FOTO: Manuel Castells
26/03/18 18:55 Isabel Solana

"The best way to avoid harmful games is to promote good ones," or so Peppino Ortoleva, professor at the University of Turin (Italy), stated within the framework of a lecture that the Institute for Culture and Society (ICS) of the University of Navarra organized.

This researcher currently develops a project on games in which "those who bet see themselves as their families see them, and families see themselves from the point of view of the player," he explained.

During his presentation, Ortoleva developed the idea that bets, along with competitions, were the only games considered acceptable for adults in the industrial age. But he argued that this has been changing and we are now in a process of transformation.

"In the last 30 or 40 years," he said, "a variety of playful activities have invaded what we call the serious part of life. Now it is common to use games to get employees to learn to work in teams, and they are used in museums and art, for example."

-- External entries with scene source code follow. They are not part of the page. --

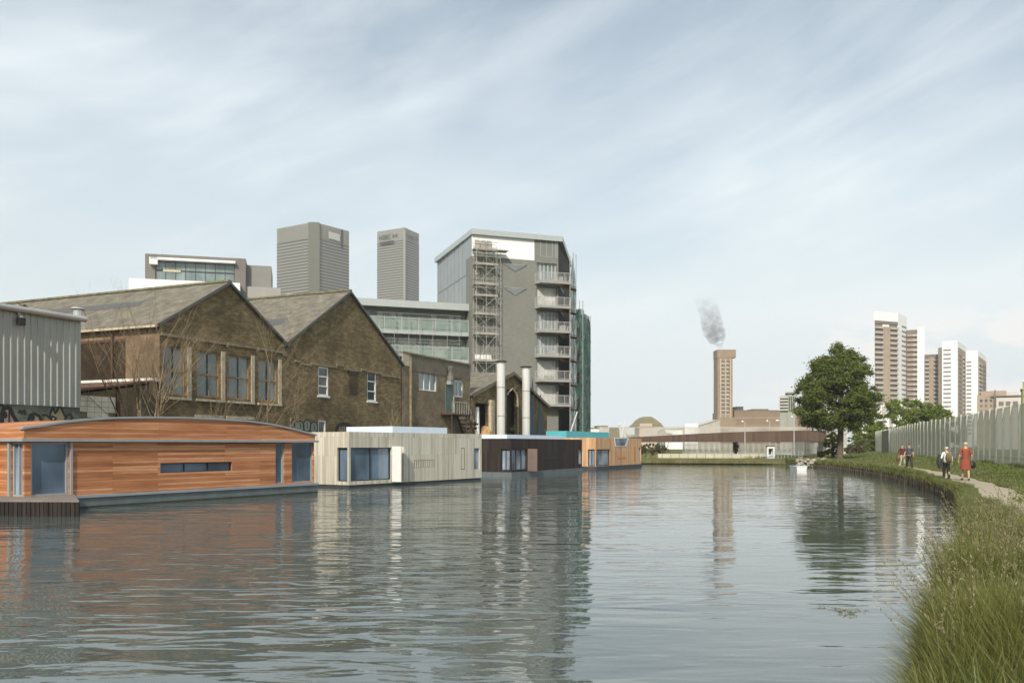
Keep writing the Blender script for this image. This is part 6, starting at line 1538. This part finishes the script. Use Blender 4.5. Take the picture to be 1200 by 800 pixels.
# seed heads: small tufts near tips
r=np.random.default_rng(10); la=r.uniform(0,2*np.pi,n)   # same stream order as blades(): az then la
rr=np.random.default_rng(10); az_=rr.uniform(0,2*np.pi,n); la=rr.uniform(0,2*np.pi,n); lx,ly=np.cos(la)*.5-.35,np.sin(la)*.5-.05
K=16; s=np.linspace(.70,1.,K)[None]; cx=X[:,None]+lx[:,None]*h[:,None]*.5*s**2; cy=Y[:,None]+ly[:,None]*h[:,None]*.5*s**2; cz=GZ-.1+h[:,None]*s*(1-.22*s*np.hypot(lx,ly)[:,None])
c=np.stack([cx,cy,cz],2).reshape(-1,3); m=len(c); a=rr.normal(size=(m,3))*.5+np.array([0,0,.7]); a/=np.linalg.norm(a,axis=1)[:,None]; b=np.cross(a,rr.normal(size=(m,3))); b/=np.linalg.norm(b,axis=1)[:,None]
sz=.010*(1+.05*c[:,1:2]); V=np.stack([c-a*sz,c+b*sz*.35,c+a*sz*1.3,c-b*sz*.35],1).reshape(-1,3)
o=npmesh('grass_seed_heads',V,np.arange(m*4).reshape(m,4),G2); tag(o,'loose pale seed heads on the tall grass stems','grass',kind='stuff')
# strip between path and water farther on and verge beyond the path
X,Y,e=scatter(26000,44,110,lambda y:edgeX(min(y,92))+.05 if y<92 else pathX(y)-5,lambda y:pathX(y)-.9,11,1.2)
r=np.random.default_rng(12); blades('bank_grass','short green grass between the towpath and the canal farther on',np.stack([X,Y,np.full_like(X,GZ-.05)],1),.18+.2*r.random(len(X)),.03+.0008*Y,(-.1,-.1),G3,2,.5,13)
X,Y,e=scatter(95000,24,150,lambda y:pathX(y)+.72+.1*math.sin(y*1.3),lambda y:min(fenceX(y)-.15,lim(y)+4),14,1.5)
pxs=np.array([pathX(y) for y in Y]); fx=np.array([fenceX(y) for y in Y]); tt=(X-pxs-.85)/(fx-pxs-.85+.01)
r=np.random.default_rng(15); cl=.5+.5*np.sin(X*.9)*np.sin(Y*.31+1)
h=(.16+.22*r.random(len(X)))*(.55+1.5*np.clip(tt,0,1))*(.75+.7*cl)
blades('verge_grass','rough green verge of grass and weeds between the towpath and the mesh fence',np.stack([X,Y,np.full_like(X,GZ-.03)],1),h,.035+.0007*Y,(0,0),G3,2,.6,16)
# weedy clumps at the fence foot
cs=[];rs=[]; r_=random.Random(17)
for i in range(420):
    s=r_.uniform(2,95)**1; p,dv_=fence_pt(s); nn=Vector((-dv_.y,dv_.x)); k=r_.uniform(.1,2.4)*(1 if s<45 else .5); cs.append((p.x+nn.x*k,p.y+nn.y*k,GZ+.25)); rs.append(r_.uniform(.2,.5))
o=leaves(cs,rs,45000,.11,M['leaf_bush'],'fence_foot_weeds',None,seed=18,shell=.1); tag(o,'leafy weeds tangled along the foot of the mesh fence','weeds',kind='stuff')
# broad-leaved plants at right edge of the near bank
cs=[];rs=[]
for i in range(60):
    y=r_.uniform(9,24); x=min(lim(y)-.3,edgeX(y)+r_.uniform(1.,3.2)); cs.append((x,y,GZ+r_.uniform(.15,.55))); rs.append(r_.uniform(.15,.4))
o=leaves(cs,rs,7000,.06,M['leaf_bush'],'bank_weeds',None,seed=19,shell=.1); tag(o,'dark leafy weeds among the long grass by the right border','weeds',kind='stuff')
# far bank grass
r=np.random.default_rng(20); n=24000; X=r.uniform(5,34,n); Y0=np.interp(X,[5.9,14,22,27,30],[99,98.5,97,95.5,93]); Y=Y0+r.random(n)**1.5*14+.1
blades('far_bank_grass','yellow-green rough grass along the far bank under the footbridge',np.stack([X,Y,np.full_like(X,GZ-.1)],1),.12+.40*r.random(n)*(Y-Y0>6.5)+.05*r.random(n),np.full(n,.11),(0,0),grassmat('olive_yellow_grass',(.16,.16,.07),(.26,.25,.11),(.34,.31,.16)),2,.5,21)
X=r.uniform(5.5,30,9000); Y0=np.interp(X,[5.9,14,22,27,30],[99,98.5,97,95.5,93]); blades('far_edge_grass','strip of yellow-green grass at the foot of the far bank',np.stack([X,Y0-.05-.2*r.random(9000),np.full_like(X,.12)],1),.25+.25*r.random(9000),np.full(9000,.09),(0,-.2),grassmat('straw_green_edge',(.22,.21,.10),(.32,.31,.16),(.42,.39,.23)),2,.4,22)
# duckweed patch
r=np.random.default_rng(23); n=420; a=r.uniform(0,6.28,n); q=r.random(n)**.5*(1+.6*np.sin(a*3+1)); p=at(990,716,11.3)
X=p.x+.22*np.cos(a)*q*1.0; Y=11.3+.30*np.sin(a)*q; s=.006+.008*r.random(n); b=r.uniform(0,6.28,n)
V=np.stack([np.stack([X+s*np.cos(b+k*1.571),Y+s*np.sin(b+k*1.571),np.full(n,.004+.001*k)],1) for k in range(4)],1).reshape(-1,3)
o=npmesh('water_weed',V,np.arange(n*4).reshape(n,4),G2); tag(o,'small floating patch of yellow-brown weed on the near right water','weed',kind='stuff')

# ------------------------------------------------------------ people
def skinmesh(name,nodes,edges,mat,parent,root=0,sub=2):
    """nodes: list of (pos, radius)"""
    me=bpy.data.meshes.new(name); me.from_pydata([n[0] for n in nodes],edges,[]); o=bpy.data.objects.new(name,me); C.objects.link(o); o.parent=parent
    me.skin_vertices.new() if hasattr(me.skin_vertices,'new') and not me.skin_vertices else None
    m=o.modifiers.new('Skin','SKIN')
    if not me.skin_vertices:
        bpy.context.view_layer.objects.active=o
    for i,n in enumerate(nodes):
        rd=n[1]; rd=(rd,rd) if not hasattr(rd,'__len__') else rd
        me.skin_vertices[0].data[i].radius=rd; me.skin_vertices[0].data[i].use_root=(i==root)
    m.use_smooth_shade=True; s=o.modifiers.new('Sub','SUBSURF'); s.levels=sub; s.render_levels=sub
    dg=bpy.context.evaluated_depsgraph_get(); me2=bpy.data.meshes.new_from_object(o.evaluated_get(dg)); me2.name=name
    o.modifiers.clear(); o.data=me2; me2.materials.clear(); me2.materials.append(mat); me2.polygons.foreach_set('use_smooth',[True]*len(me2.polygons))
    return o
def person(label,px,pfeet,ptop,d,yaw,top,legs,hair,step=.22,arms=((.1,.0),(.1,.0)),dress=False,extra=None,wide=1.,short=False):
    X=(px-600)/FPX*d; Z=GZ+.035; hh=(pfeet-ptop)/FPX*d
    k=hh/1.75
    t=thing('person',label,'person',(X,d,Z),yaw); K=k
    # local: faces +y (walking direction), x sideways
    N=[];E=[]
    def n(x,y,z,r_): N.append(((x*K,y*K,z*K),tuple(q*K for q in r_) if hasattr(r_,'__len__') else r_*K)); return len(N)-1
    def e(*ids):
        for a,b in zip(ids[:-1],ids[1:]): E.append((a,b))
    pel=n(0,0,.93,(.12*wide,.09)); wst=n(0,0,1.08,(.11*wide,.085)); ch=n(0,.0,1.28,(.165*wide,.115)); sh=n(0,0,1.42,(.10,.08)); nk=n(0,.01,1.50,.052); hb=n(0,.03,1.58,.075); ht=n(0,.02,1.67,.085)
    e(pel,wst,ch,sh,nk,hb,ht)
    hands=[]
    for sx,st in ((-1,step),(1,-step)):
        hp=n(sx*.08,0,.88,.075); kn=n(sx*.10,st*.45+.03,.49,.058); cf=n(sx*.10,st*.75-.02,.32,.055); an=n(sx*.10,st-.02,.085,.038); to=n(sx*.11,st+.13,.035,.032)
        e(pel,hp,kn,cf,an,to)
        af,ab=arms[0 if sx<0 else 1]
        s_=n(sx*.18*wide,0,1.40,.055); el=n(sx*(.23+.04)*wide,-.03+ab*.5,1.14,.042); wr_=n(sx*(.25+af)*wide,.06+ab,.92,.027); pm=n(sx*(.26+af)*wide,.085+ab,.85,.030)
        e(sh,s_,el,wr_,pm)
        for j,(oy,ln) in enumerate(((-.030,.062),(-.010,.072),(.010,.068),(.028,.055))):
            f1=n(sx*(.26+af)*wide,.085+ab+oy,.812,.0095); f2=n(sx*(.255+af)*wide-sx*.012,.09+ab+oy,.812-ln,.008); e(pm,f1,f2)
        th_=n(sx*(.245+af)*wide,.125+ab,.845,.010); t2=n(sx*(.24+af)*wide,.145+ab,.80,.009); e(pm,th_,t2)
        hands.append((sx*(.26+af)*wide*K,(.085+ab)*K,.80*K))
    ns=n(0,.115,1.60,.014); e(hb,ns)
    skinmesh('body',N,E,M['skin'],t)
    # face details
    mb=MB()
    for sx in (-1,1): mb.tube([(sx*.03*K,.098*K,1.635*K),(sx*.03*K,.106*K,1.635*K)],.010*K,6)
    mb.tube([(-.022*K,.10*K,1.555*K),(.022*K,.10*K,1.555*K)],.006*K,5); mb.build('face_features',plain('dark_face_features',(.12,.05,.04),.6,.1),t)
    mb=MB()
    for sx in (-1,1): mb.tube([(sx*.075*K,.02*K,1.60*K),(sx*.092*K,.015*K,1.63*K),(sx*.078*K,.015*K,1.655*K)],[.012*K,.018*K,.01*K],6)
    mb.build('ears',M['skin'],t)
    hm=plain(hair[0],hair[1],.8,.2)
    N=[((0,-.015*K,1.60*K),(.088*K,.088*K)),((0,-.012*K,1.69*K),(.098*K,.098*K)),((0,0.0,1.735*K),(.07*K,.07*K))]; skinmesh('hair',N,[(0,1),(1,2)],hm,t)
    # torso garment
    N=[];E=[]
    pl=n(0,0,.88,(.175*wide,.135)); w2=n(0,0,1.08,(.148*wide,.12)); c2=n(0,0,1.28,(.185*wide,.132)); s2=n(0,0,1.415,(.115,.095)); e(pl,w2,c2,s2)
    for sx in (-1,1):
        af,ab=arms[0 if sx<0 else 1]
        a=n(sx*.185*wide,0,1.40,.068); b=n(sx*(.24+.035)*wide,-.025+ab*.4,1.16,.056); e(s2,a,b)
        if not short: c=n(sx*(.25+af)*wide,.05+ab*.95,.95,.04); e(b,c)
    skinmesh('top' if not dress else 'dress',N,E,top,t)
    if dress:
        mb=MB(); vs=[]; m_=16; lev=((.98,.17,.13),(.80,.20,.16),(.62,.225,.185),(.50,.24,.20))
        for z,a,b in lev:
            for j in range(m_):
                q_=j/m_*6.283; w_=1+.05*math.sin(j*2.5)*(1.1-z); vs.append((math.cos(q_)*a*K*w_,math.sin(q_)*b*K*w_,z*K))
        mb.add(vs,[(i*m_+j,i*m_+(j+1)%m_,(i+1)*m_+(j+1)%m_,(i+1)*m_+j) for i in range(len(lev)-1) for j in range(m_)],0,True); mb.build('skirt',top,t)
    else:
        N=[];E=[]; p0=n(0,0,.99,(.17*wide,.13))
        for sx,st in ((-1,step),(1,-step)):
            a=n(sx*.09,0,.86,.115); b=n(sx*.10,st*.45+.03,.49,.085); c=n(sx*.10,st*.97-.02,.06,.068); e(p0,a,b,c)
        skinmesh('trousers',N,E,legs,t)
    for sx,st in ((-1,step),(1,-step)):
        mb=MB(); mb.tube([(sx*.10*K,(st-.07)*K,.045*K),(sx*.10*K,(st+.02)*K,.06*K),(sx*.11*K,(st+.12)*K,.04*K),(sx*.112*K,(st+.19)*K,.032*K)],[.035*K,.05*K,.044*K,.02*K],8); mb.build('shoe',M['black'],t)
    if extra: extra(t,K,hands)
    return t
BK=M['black']; DK=plain('charcoal_cloth',(.035,.04,.045),.9,.15); GT=plain('dark_grey_shirt',(.07,.085,.09),.9,.12); MR=plain('maroon_cloth',(.13,.03,.03),.9,.15); CR=plain('cream_cloth',(.55,.50,.40),.9,.1); WT=plain('white_cloth',(.68,.68,.64),.9,.08); OR=plain('brick_orange_cloth',(.27,.065,.035),.9,.1); OL=plain('olive_brown_cloth',(.15,.12,.06),.9,.15)
def bag(m,side,zc,sz,name='handbag'):
    def f(t,K,hands):
        hx,hy,_z=hands[0 if side<0 else 1]; mb=MB(); x=hx; y=hy; 
        mb.tube([(x,y,zc-.17*sz),(x,y,zc-.1*sz),(x,y,zc+.06*sz),(x,y,zc+.12*sz)],[.10*sz,.17*sz,.14*sz,.07*sz],8); b=mb.build(name,m,t)
        mb=MB(); mb.tube([(x,y,zc+.1*sz),(x*.95,y,zc+.35*sz),(x*.8,y*.8,zc+.45)],.014,5); mb.build('strap',m,b)
    return f
# pair walking towards the camera (face -y): yaw pi
person('person in a maroon jacket with pale trousers carrying a brown bag, left of the pair',1057.5,550.5,523,59.,R(185),MR,CR,('brown_hair',(.10,.06,.03)),extra=bag(plain('brown_bag',(.13,.06,.04),.8,.1),1,.62,.9))
person('person in a dark grey shirt and dark trousers, right of the walking pair',1065.5,550,521.5,58.,R(178),GT,BK,('black_hair',(.015,.012,.01)),arms=((.02,.0),(.13,.0)),short=True)
def rucksack(t,K,hands):
    mb=MB(); mb.tube([(0,-.20*K,1.0*K),(0,-.22*K,1.12*K),(0,-.22*K,1.3*K),(0,-.19*K,1.42*K)],[.11*K,.16*K,.15*K,.09*K],10); b=mb.build('rucksack',OL,t)
    for sx in (-1,1):
        mb=MB(); mb.tube([(sx*.10*K,-.15*K,1.42*K),(sx*.13*K,.02*K,1.50*K),(sx*.13*K,.14*K,1.36*K),(sx*.13*K,.10*K,1.12*K)],.02*K,5); mb.build('strap',OL,b)
    x,y,_=hands[0]; mb=MB(); mb.tube([(x*.85,y,.58*K),(x*.9,y,.8*K),(x*.9,y,1.0*K),(x*.7,y,1.3*K)],[.07,.12,.13,.09],8); mb.build('coat_over_arm',DK,t)
person('person in a white shirt and pale cap with an olive rucksack and a dark coat',1109,563,525.5,39.5,R(5),WT,BK,('pale_cap',(.62,.58,.48)),extra=rucksack,step=.08,wide=1.05)
person('person in a brick-orange dress with fair hair and a dark bag at the hip',1131.5,565,520,37.6,R(-18),OR,BK,('fair_hair',(.58,.48,.33)),dress=True,extra=bag(BK,1,.72,1.15),step=.2,arms=((.03,.0),(.0,.02)),wide=.95,short=True)
# ------------------------------------------------------------ haze
HZ=bpy.data.materials.new('pale_air'); HZ.use_nodes=True; nt=HZ.node_tree; nt.nodes.remove(nt.nodes['Principled BSDF'])
pv=nt.nodes.new('ShaderNodeVolumePrincipled'); pv.inputs['Color'].default_value=(.95,.98,1,1); pv.inputs['Density'].default_value=HAZE if 'HAZE' in globals() else .00022; pv.inputs['Anisotropy'].default_value=0
nt.links.new(pv.outputs[0],nt.nodes['Material Output'].inputs['Volume'])
mb=MB(); mb.box(-2700,2700,-2700,2700,-2.5,262); o=mb.build('haze',HZ); tag(o,kind='stuff'); o['label']='thin pale air haze over the whole place'
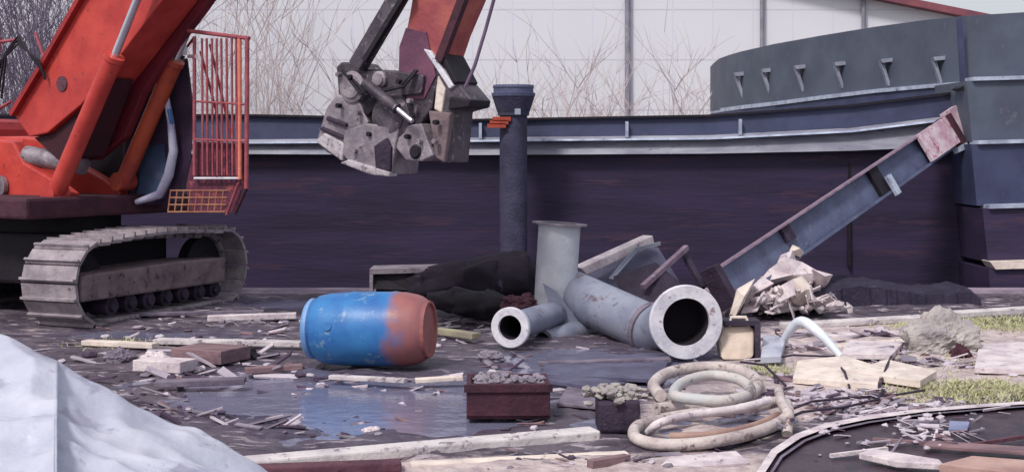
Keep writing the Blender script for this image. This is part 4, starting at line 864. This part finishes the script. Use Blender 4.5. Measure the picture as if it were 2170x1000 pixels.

He also recalled other more extreme cases, such as the use of games in war. In particular, he reported that in the conflict in Afghanistan "US soldiers used remote drones controlled from New Mexico; the platform they used was a video game with a joystick. But the weapons and the territory were real."

Technology and games

Regarding the growing use of new technologies in children's games, he explained that, "Although it is problematic when children use technology to watch pornography or put themselves at risk, technology itself does not have to be bad." In fact, he emphasized that children make imaginative use of it in many cases like using the phone for creative purposes, such as pretending to talk to a ghost or a king.

"However," the professor noted, "gamification is not produced by the web or technology. It existed before as a trend; we played Dungeons and Dragons with a board and a pen." What has changed, in his opinion, is that the internet has given a technological form to this gamification trend.

The expert gave the V ICS Humanities and Social Sciences Lecture, which is an annual event with an invited researcher of international prestige. It aims to present to the University and society some of the topics that the humanities and social sciences research center at the University of Navarra studies.